» **Recorded information**
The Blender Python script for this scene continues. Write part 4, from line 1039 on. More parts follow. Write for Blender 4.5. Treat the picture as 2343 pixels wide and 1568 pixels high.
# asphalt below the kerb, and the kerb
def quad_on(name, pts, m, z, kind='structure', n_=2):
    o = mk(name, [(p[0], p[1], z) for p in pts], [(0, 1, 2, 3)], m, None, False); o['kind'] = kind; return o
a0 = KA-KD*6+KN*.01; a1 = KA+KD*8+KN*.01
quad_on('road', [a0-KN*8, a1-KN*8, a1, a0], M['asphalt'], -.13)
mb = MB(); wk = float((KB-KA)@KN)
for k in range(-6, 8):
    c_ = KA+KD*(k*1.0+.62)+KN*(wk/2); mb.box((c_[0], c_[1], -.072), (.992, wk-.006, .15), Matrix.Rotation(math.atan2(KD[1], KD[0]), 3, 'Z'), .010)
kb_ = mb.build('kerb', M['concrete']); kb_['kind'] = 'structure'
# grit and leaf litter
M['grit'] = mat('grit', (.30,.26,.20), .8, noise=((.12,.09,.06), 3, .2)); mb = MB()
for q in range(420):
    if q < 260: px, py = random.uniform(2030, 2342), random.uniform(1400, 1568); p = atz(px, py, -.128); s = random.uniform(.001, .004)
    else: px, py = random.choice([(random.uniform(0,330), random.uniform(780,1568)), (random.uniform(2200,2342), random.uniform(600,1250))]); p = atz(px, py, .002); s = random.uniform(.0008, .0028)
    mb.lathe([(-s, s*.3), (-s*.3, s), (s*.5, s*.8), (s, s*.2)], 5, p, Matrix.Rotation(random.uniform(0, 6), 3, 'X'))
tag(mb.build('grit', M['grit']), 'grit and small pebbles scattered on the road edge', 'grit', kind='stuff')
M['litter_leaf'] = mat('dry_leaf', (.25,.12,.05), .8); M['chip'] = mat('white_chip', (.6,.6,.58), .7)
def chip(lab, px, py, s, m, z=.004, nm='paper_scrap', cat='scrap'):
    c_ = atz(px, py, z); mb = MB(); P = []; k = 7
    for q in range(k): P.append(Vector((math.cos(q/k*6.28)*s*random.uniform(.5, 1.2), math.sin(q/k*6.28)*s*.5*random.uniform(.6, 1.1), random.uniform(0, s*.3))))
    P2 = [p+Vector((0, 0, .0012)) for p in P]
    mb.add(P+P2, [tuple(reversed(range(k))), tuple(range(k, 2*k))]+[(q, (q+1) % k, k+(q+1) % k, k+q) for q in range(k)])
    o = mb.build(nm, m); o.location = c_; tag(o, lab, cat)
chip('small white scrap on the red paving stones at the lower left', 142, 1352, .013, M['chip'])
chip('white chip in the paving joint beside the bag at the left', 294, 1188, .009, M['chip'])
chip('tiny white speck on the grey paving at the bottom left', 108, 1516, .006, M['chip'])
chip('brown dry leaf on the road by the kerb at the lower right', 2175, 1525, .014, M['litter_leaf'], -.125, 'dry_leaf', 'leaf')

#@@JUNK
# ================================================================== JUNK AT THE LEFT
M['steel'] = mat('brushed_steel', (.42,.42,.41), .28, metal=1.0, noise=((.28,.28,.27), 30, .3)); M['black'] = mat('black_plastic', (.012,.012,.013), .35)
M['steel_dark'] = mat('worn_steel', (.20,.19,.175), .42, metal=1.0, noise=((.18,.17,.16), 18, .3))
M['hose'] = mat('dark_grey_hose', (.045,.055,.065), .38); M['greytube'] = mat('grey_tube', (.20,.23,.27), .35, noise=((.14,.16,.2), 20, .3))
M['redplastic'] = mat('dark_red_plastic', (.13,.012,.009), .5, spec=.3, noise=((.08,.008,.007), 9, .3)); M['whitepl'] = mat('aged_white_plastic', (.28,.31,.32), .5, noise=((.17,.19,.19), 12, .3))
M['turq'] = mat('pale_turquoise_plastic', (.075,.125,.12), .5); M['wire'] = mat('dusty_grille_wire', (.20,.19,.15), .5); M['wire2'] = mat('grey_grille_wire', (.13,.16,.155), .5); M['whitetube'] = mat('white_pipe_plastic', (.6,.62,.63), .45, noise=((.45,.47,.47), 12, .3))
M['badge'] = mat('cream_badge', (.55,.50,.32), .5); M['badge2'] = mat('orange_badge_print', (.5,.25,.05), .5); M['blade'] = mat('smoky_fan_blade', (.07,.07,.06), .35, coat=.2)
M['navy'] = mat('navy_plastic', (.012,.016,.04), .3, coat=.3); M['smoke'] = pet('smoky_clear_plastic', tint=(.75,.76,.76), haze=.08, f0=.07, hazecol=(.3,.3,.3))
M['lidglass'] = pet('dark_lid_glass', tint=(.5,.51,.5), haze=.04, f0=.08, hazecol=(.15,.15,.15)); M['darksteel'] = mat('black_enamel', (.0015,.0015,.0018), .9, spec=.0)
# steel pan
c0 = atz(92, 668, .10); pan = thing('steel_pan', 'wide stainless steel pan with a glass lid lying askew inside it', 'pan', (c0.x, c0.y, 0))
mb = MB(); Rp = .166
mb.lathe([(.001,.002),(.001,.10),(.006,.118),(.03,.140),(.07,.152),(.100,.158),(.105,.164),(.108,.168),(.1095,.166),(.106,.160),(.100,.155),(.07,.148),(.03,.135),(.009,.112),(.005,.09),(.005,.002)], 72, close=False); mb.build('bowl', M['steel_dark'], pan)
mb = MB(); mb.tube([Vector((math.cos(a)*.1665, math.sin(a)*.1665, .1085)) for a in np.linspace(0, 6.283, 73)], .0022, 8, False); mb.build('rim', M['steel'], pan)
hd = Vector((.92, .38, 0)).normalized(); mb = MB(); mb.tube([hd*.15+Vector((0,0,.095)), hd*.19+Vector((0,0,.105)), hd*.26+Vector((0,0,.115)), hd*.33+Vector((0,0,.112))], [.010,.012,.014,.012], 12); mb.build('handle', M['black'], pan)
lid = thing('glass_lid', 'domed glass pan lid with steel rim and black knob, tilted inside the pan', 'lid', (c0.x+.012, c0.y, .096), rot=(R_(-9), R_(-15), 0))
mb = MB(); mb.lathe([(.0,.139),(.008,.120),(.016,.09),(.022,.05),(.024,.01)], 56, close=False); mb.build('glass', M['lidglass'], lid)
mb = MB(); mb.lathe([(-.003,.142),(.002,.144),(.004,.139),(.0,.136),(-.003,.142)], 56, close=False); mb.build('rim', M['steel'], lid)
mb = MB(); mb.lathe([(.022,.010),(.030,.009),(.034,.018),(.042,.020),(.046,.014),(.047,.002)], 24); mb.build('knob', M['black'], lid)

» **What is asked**
Quote the entire listing above exactly.

» **Full answer**
The Blender Python script for this scene continues. Write part 4, from line 1039 on. More parts follow. Write for Blender 4.5. Treat the picture as 2343 pixels wide and 1568 pixels high.
# asphalt below the kerb, and the kerb
def quad_on(name, pts, m, z, kind='structure', n_=2):
    o = mk(name, [(p[0], p[1], z) for p in pts], [(0, 1, 2, 3)], m, None, False); o['kind'] = kind; return o
a0 = KA-KD*6+KN*.01; a1 = KA+KD*8+KN*.01
quad_on('road', [a0-KN*8, a1-KN*8, a1, a0], M['asphalt'], -.13)
mb = MB(); wk = float((KB-KA)@KN)
for k in range(-6, 8):
    c_ = KA+KD*(k*1.0+.62)+KN*(wk/2); mb.box((c_[0], c_[1], -.072), (.992, wk-.006, .15), Matrix.Rotation(math.atan2(KD[1], KD[0]), 3, 'Z'), .010)
kb_ = mb.build('kerb', M['concrete']); kb_['kind'] = 'structure'
# grit and leaf litter
M['grit'] = mat('grit', (.30,.26,.20), .8, noise=((.12,.09,.06), 3, .2)); mb = MB()
for q in range(420):
    if q < 260: px, py = random.uniform(2030, 2342), random.uniform(1400, 1568); p = atz(px, py, -.128); s = random.uniform(.001, .004)
    else: px, py = random.choice([(random.uniform(0,330), random.uniform(780,1568)), (random.uniform(2200,2342), random.uniform(600,1250))]); p = atz(px, py, .002); s = random.uniform(.0008, .0028)
    mb.lathe([(-s, s*.3), (-s*.3, s), (s*.5, s*.8), (s, s*.2)], 5, p, Matrix.Rotation(random.uniform(0, 6), 3, 'X'))
tag(mb.build('grit', M['grit']), 'grit and small pebbles scattered on the road edge', 'grit', kind='stuff')
M['litter_leaf'] = mat('dry_leaf', (.25,.12,.05), .8); M['chip'] = mat('white_chip', (.6,.6,.58), .7)
def chip(lab, px, py, s, m, z=.004, nm='paper_scrap', cat='scrap'):
    c_ = atz(px, py, z); mb = MB(); P = []; k = 7
    for q in range(k): P.append(Vector((math.cos(q/k*6.28)*s*random.uniform(.5, 1.2), math.sin(q/k*6.28)*s*.5*random.uniform(.6, 1.1), random.uniform(0, s*.3))))
    P2 = [p+Vector((0, 0, .0012)) for p in P]
    mb.add(P+P2, [tuple(reversed(range(k))), tuple(range(k, 2*k))]+[(q, (q+1) % k, k+(q+1) % k, k+q) for q in range(k)])
    o = mb.build(nm, m); o.location = c_; tag(o, lab, cat)
chip('small white scrap on the red paving stones at the lower left', 142, 1352, .013, M['chip'])
chip('white chip in the paving joint beside the bag at the left', 294, 1188, .009, M['chip'])
chip('tiny white speck on the grey paving at the bottom left', 108, 1516, .006, M['chip'])
chip('brown dry leaf on the road by the kerb at the lower right', 2175, 1525, .014, M['litter_leaf'], -.125, 'dry_leaf', 'leaf')

#@@JUNK
# ================================================================== JUNK AT THE LEFT
M['steel'] = mat('brushed_steel', (.42,.42,.41), .28, metal=1.0, noise=((.28,.28,.27), 30, .3)); M['black'] = mat('black_plastic', (.012,.012,.013), .35)
M['steel_dark'] = mat('worn_steel', (.20,.19,.175), .42, metal=1.0, noise=((.18,.17,.16), 18, .3))
M['hose'] = mat('dark_grey_hose', (.045,.055,.065), .38); M['greytube'] = mat('grey_tube', (.20,.23,.27), .35, noise=((.14,.16,.2), 20, .3))
M['redplastic'] = mat('dark_red_plastic', (.13,.012,.009), .5, spec=.3, noise=((.08,.008,.007), 9, .3)); M['whitepl'] = mat('aged_white_plastic', (.28,.31,.32), .5, noise=((.17,.19,.19), 12, .3))
M['turq'] = mat('pale_turquoise_plastic', (.075,.125,.12), .5); M['wire'] = mat('dusty_grille_wire', (.20,.19,.15), .5); M['wire2'] = mat('grey_grille_wire', (.13,.16,.155), .5); M['whitetube'] = mat('white_pipe_plastic', (.6,.62,.63), .45, noise=((.45,.47,.47), 12, .3))
M['badge'] = mat('cream_badge', (.55,.50,.32), .5); M['badge2'] = mat('orange_badge_print', (.5,.25,.05), .5); M['blade'] = mat('smoky_fan_blade', (.07,.07,.06), .35, coat=.2)
M['navy'] = mat('navy_plastic', (.012,.016,.04), .3, coat=.3); M['smoke'] = pet('smoky_clear_plastic', tint=(.75,.76,.76), haze=.08, f0=.07, hazecol=(.3,.3,.3))
M['lidglass'] = pet('dark_lid_glass', tint=(.5,.51,.5), haze=.04, f0=.08, hazecol=(.15,.15,.15)); M['darksteel'] = mat('black_enamel', (.0015,.0015,.0018), .9, spec=.0)
# steel pan
c0 = atz(92, 668, .10); pan = thing('steel_pan', 'wide stainless steel pan with a glass lid lying askew inside it', 'pan', (c0.x, c0.y, 0))
mb = MB(); Rp = .166
mb.lathe([(.001,.002),(.001,.10),(.006,.118),(.03,.140),(.07,.152),(.100,.158),(.105,.164),(.108,.168),(.1095,.166),(.106,.160),(.100,.155),(.07,.148),(.03,.135),(.009,.112),(.005,.09),(.005,.002)], 72, close=False); mb.build('bowl', M['steel_dark'], pan)
mb = MB(); mb.tube([Vector((math.cos(a)*.1665, math.sin(a)*.1665, .1085)) for a in np.linspace(0, 6.283, 73)], .0022, 8, False); mb.build('rim', M['steel'], pan)
hd = Vector((.92, .38, 0)).normalized(); mb = MB(); mb.tube([hd*.15+Vector((0,0,.095)), hd*.19+Vector((0,0,.105)), hd*.26+Vector((0,0,.115)), hd*.33+Vector((0,0,.112))], [.010,.012,.014,.012], 12); mb.build('handle', M['black'], pan)
lid = thing('glass_lid', 'domed glass pan lid with steel rim and black knob, tilted inside the pan', 'lid', (c0.x+.012, c0.y, .096), rot=(R_(-9), R_(-15), 0))
mb = MB(); mb.lathe([(.0,.139),(.008,.120),(.016,.09),(.022,.05),(.024,.01)], 56, close=False); mb.build('glass', M['lidglass'], lid)
mb = MB(); mb.lathe([(-.003,.142),(.002,.144),(.004,.139),(.0,.136),(-.003,.142)], 56, close=False); mb.build('rim', M['steel'], lid)
mb = MB(); mb.lathe([(.022,.010),(.030,.009),(.034,.018),(.042,.020),(.046,.014),(.047,.002)], 24); mb.build('knob', M['black'], lid)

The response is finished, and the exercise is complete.